● **MATERIAL SHOWN**
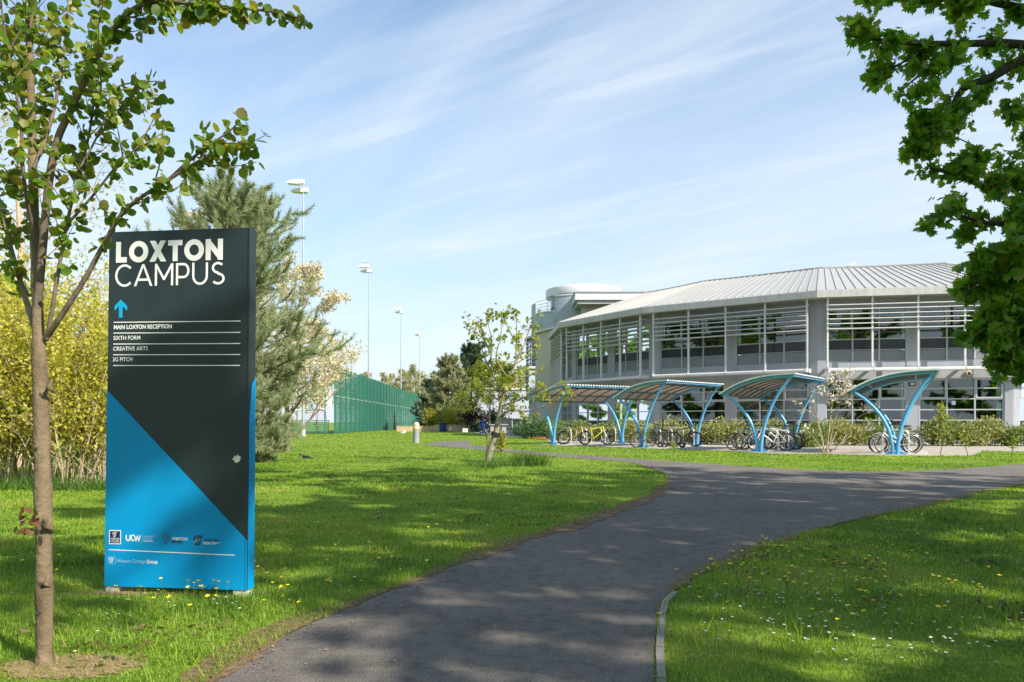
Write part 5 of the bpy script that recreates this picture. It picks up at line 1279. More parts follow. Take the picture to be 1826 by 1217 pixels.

* * *

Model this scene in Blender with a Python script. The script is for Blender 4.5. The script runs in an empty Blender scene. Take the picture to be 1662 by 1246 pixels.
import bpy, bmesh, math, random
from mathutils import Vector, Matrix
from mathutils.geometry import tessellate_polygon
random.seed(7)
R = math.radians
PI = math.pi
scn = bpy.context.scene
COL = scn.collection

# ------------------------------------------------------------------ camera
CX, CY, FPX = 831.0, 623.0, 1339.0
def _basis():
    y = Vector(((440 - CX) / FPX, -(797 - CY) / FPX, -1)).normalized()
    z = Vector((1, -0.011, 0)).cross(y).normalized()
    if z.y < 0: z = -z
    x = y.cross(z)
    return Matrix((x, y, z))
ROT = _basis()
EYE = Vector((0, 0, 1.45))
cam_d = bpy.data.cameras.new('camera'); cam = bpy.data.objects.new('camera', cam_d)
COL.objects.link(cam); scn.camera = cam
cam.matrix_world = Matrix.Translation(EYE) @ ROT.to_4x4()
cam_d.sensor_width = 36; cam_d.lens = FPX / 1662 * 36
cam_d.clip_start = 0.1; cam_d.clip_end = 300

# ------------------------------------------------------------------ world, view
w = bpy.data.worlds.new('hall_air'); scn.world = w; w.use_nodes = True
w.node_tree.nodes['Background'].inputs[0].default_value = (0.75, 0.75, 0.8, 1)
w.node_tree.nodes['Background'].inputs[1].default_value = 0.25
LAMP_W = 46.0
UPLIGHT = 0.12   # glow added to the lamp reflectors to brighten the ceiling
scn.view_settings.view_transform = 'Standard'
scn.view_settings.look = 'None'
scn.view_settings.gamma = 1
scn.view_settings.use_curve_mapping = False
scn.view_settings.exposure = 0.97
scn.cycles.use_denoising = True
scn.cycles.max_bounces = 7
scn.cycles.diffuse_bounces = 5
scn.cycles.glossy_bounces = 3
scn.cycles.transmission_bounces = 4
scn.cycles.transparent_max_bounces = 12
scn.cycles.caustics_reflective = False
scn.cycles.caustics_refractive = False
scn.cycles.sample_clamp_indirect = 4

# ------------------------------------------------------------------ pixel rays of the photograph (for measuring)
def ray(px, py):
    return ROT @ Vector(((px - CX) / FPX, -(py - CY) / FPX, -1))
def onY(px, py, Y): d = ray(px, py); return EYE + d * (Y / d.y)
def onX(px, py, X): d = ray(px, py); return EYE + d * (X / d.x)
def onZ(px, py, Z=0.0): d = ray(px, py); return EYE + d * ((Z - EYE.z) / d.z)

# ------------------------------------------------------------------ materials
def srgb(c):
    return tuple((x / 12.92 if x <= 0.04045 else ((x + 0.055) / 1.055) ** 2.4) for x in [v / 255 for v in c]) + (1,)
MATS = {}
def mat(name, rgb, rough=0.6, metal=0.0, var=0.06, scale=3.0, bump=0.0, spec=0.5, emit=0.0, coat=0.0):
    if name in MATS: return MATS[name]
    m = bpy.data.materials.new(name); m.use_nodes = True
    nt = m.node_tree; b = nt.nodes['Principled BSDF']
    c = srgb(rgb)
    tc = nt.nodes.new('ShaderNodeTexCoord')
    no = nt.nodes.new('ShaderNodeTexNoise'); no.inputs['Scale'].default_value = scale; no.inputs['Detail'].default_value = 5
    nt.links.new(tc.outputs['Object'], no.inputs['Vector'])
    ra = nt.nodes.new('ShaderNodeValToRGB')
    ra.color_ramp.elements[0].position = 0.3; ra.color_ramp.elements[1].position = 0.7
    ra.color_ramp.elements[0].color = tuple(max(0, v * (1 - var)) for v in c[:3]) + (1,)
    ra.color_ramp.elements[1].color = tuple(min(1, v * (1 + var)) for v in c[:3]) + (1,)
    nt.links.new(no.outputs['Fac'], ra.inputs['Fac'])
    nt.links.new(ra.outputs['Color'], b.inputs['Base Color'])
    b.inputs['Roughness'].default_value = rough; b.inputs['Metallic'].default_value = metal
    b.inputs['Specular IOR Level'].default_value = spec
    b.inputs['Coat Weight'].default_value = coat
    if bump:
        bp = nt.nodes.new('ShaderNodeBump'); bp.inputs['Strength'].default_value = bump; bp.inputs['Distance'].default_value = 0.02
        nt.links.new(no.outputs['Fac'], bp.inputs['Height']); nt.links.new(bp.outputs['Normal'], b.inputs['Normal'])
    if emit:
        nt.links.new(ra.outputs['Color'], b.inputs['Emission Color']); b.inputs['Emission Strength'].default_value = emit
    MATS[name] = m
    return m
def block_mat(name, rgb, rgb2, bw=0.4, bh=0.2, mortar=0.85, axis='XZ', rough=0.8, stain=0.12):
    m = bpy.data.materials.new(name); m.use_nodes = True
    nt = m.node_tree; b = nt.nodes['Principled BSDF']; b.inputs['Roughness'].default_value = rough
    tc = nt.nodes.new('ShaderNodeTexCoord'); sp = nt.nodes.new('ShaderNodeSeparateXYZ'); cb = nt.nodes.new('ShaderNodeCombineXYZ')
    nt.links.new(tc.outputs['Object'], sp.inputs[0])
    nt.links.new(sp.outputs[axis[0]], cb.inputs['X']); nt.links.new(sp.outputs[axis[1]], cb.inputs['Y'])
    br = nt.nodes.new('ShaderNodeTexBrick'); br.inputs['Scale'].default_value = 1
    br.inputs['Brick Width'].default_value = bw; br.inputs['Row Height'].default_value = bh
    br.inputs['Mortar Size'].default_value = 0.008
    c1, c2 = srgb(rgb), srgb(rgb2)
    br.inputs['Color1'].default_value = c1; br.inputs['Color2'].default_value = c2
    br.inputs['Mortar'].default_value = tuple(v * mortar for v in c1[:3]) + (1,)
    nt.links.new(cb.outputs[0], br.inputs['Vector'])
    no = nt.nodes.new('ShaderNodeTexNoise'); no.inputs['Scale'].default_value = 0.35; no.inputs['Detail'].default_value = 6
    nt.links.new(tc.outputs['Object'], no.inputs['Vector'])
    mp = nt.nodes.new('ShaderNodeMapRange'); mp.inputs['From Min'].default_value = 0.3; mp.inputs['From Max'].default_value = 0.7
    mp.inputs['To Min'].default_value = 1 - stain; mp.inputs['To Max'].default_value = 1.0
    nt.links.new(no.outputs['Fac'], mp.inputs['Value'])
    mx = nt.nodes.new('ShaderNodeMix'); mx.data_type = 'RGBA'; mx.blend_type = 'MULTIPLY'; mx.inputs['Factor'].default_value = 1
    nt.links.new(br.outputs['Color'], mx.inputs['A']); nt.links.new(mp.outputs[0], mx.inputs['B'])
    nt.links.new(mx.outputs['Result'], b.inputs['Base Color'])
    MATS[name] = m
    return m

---

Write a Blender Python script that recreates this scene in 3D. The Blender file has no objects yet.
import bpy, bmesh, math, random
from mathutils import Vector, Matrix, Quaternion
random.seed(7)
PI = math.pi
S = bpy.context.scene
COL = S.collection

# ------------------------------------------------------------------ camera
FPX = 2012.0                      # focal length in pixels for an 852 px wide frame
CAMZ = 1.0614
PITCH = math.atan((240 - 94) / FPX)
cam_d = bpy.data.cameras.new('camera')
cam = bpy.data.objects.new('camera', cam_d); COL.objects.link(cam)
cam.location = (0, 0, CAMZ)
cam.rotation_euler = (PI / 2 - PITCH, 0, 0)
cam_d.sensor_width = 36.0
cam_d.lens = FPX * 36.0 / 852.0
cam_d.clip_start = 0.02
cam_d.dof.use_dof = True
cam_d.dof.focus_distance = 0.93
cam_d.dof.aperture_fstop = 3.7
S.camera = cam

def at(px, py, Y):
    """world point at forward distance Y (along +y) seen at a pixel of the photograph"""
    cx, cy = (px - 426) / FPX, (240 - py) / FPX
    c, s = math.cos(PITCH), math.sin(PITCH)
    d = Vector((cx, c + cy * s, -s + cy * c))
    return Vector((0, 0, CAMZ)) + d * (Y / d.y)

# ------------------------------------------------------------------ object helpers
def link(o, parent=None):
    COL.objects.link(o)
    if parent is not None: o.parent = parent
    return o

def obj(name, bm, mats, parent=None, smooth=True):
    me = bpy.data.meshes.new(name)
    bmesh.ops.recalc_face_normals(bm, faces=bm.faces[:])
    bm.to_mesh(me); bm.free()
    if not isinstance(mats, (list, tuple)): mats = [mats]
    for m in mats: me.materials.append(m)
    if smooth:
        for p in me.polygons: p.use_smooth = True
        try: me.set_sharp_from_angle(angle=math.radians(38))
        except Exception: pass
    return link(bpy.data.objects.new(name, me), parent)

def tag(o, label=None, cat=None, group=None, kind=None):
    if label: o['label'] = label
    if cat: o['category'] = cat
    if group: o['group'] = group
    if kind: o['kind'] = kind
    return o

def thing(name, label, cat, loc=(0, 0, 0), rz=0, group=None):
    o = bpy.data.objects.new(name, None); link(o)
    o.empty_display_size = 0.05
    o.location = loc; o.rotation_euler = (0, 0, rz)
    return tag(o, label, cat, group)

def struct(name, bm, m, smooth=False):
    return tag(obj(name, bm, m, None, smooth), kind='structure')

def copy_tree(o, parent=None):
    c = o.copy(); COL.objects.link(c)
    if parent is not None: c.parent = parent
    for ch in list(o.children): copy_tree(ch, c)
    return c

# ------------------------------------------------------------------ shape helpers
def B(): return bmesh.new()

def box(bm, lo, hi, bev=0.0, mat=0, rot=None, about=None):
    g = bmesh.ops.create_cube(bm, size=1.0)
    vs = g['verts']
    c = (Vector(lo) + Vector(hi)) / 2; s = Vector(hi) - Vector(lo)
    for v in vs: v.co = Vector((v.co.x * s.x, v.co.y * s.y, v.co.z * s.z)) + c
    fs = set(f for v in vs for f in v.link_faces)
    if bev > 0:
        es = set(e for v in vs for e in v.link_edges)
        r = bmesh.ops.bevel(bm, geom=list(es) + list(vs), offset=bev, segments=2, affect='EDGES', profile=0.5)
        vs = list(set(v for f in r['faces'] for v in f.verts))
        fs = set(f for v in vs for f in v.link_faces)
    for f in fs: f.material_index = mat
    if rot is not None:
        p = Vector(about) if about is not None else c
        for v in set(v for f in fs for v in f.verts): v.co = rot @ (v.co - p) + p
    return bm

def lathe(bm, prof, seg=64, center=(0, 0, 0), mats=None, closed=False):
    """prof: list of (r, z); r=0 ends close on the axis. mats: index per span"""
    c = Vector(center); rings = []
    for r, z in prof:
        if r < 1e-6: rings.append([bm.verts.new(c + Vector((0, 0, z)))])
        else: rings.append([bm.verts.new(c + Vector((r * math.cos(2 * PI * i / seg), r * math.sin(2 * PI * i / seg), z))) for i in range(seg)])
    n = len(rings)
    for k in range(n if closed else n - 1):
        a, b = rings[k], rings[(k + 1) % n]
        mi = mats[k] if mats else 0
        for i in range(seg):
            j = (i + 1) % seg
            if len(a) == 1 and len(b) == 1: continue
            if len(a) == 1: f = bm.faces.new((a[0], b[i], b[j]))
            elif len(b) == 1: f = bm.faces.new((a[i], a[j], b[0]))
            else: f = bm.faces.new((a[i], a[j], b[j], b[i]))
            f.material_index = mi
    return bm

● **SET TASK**
Retype the records above, but only those lines that fall between the line containing "Model this scene" and the line containing "COL = scn.collection", with both of those lines included, exactly as written.

● **TASK RESPONSE**
Model this scene in Blender with a Python script. The script is for Blender 4.5. The script runs in an empty Blender scene. Take the picture to be 1662 by 1246 pixels.
import bpy, bmesh, math, random
from mathutils import Vector, Matrix
from mathutils.geometry import tessellate_polygon
random.seed(7)
R = math.radians
PI = math.pi
scn = bpy.context.scene
COL = scn.collection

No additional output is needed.